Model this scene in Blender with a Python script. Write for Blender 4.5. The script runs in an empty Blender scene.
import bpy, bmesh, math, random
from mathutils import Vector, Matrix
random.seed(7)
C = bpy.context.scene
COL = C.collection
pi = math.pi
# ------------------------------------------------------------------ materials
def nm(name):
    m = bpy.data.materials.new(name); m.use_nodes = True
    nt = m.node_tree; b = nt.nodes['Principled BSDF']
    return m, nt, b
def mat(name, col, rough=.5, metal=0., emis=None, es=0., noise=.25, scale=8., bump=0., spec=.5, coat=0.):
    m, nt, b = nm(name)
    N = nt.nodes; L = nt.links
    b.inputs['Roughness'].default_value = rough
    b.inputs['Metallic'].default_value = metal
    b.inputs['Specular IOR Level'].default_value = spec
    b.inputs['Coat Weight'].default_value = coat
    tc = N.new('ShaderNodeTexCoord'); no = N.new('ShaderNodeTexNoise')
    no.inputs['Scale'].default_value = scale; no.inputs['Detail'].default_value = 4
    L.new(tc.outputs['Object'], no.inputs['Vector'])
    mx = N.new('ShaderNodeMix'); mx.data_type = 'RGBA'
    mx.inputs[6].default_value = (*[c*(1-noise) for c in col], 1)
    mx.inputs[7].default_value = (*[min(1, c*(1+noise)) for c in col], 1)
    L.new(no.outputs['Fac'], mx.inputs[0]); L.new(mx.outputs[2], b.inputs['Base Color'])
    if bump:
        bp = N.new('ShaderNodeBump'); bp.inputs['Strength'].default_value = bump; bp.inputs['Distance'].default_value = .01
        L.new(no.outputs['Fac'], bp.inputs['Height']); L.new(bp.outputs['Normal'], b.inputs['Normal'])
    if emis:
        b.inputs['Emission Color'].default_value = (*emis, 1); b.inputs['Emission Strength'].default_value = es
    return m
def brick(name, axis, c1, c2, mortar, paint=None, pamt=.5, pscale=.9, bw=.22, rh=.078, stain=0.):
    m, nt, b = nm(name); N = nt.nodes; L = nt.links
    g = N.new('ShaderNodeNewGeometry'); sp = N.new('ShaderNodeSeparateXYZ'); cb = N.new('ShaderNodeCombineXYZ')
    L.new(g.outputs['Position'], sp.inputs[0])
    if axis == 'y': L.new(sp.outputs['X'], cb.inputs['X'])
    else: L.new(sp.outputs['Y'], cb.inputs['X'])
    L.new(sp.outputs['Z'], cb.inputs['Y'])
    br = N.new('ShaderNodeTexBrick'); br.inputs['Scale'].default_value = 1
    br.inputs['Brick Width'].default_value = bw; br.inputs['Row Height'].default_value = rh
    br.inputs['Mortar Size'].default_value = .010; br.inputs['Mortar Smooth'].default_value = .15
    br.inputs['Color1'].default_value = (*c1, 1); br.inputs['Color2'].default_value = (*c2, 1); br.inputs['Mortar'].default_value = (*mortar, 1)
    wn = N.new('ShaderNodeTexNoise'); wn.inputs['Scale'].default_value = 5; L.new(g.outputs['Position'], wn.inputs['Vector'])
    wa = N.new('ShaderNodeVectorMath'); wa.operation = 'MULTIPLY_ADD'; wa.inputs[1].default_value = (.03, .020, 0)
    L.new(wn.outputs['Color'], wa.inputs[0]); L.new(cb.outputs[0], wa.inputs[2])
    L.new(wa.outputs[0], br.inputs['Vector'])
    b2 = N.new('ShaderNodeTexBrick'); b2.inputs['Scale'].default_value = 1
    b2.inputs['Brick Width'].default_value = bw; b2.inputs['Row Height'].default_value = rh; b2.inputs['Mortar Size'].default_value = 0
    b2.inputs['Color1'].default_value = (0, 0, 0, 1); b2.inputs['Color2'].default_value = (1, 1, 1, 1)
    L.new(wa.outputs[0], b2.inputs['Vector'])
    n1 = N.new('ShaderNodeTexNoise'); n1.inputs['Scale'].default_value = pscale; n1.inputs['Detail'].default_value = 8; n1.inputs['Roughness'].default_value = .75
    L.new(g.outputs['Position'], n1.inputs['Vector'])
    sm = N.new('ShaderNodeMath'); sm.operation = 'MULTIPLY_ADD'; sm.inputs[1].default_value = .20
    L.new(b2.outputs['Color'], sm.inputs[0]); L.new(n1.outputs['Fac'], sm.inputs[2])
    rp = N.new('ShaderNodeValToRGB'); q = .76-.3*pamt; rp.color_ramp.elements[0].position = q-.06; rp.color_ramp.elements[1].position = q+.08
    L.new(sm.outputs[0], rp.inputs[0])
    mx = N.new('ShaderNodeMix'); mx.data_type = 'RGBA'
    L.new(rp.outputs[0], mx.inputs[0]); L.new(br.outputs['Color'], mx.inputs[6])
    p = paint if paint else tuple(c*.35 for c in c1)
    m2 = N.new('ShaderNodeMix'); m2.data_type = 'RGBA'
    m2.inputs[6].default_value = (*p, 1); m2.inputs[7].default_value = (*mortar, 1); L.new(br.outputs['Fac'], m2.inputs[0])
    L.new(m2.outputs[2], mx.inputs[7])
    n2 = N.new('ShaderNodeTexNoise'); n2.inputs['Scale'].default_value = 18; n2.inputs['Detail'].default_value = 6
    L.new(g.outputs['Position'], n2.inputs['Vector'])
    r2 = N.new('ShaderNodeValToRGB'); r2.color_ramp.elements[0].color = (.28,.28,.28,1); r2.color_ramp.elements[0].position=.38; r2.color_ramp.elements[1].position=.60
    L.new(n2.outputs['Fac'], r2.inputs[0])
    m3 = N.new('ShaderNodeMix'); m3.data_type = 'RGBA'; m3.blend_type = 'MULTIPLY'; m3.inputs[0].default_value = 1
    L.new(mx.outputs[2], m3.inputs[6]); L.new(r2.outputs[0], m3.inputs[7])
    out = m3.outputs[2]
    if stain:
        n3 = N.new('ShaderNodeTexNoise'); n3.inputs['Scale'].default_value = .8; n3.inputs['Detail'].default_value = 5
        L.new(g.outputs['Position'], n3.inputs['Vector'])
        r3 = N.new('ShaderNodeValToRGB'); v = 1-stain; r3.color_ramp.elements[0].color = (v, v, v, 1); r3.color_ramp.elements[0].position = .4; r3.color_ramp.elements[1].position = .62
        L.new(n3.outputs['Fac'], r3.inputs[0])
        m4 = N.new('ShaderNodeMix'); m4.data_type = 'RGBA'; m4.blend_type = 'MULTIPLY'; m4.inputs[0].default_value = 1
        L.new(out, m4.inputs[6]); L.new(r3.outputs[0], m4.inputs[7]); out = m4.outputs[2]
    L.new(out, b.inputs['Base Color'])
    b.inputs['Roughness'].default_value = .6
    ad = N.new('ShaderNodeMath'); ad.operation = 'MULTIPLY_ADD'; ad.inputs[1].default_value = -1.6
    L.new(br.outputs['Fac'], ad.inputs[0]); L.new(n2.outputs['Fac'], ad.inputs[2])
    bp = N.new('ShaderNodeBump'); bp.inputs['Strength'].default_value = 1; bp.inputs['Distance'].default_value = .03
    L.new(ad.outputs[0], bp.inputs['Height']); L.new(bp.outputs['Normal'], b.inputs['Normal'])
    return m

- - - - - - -

**Exercise description:**
From the data above, count the lines where "scene" occurs and give that figure and nothing else.

**Response to the exercise:**
2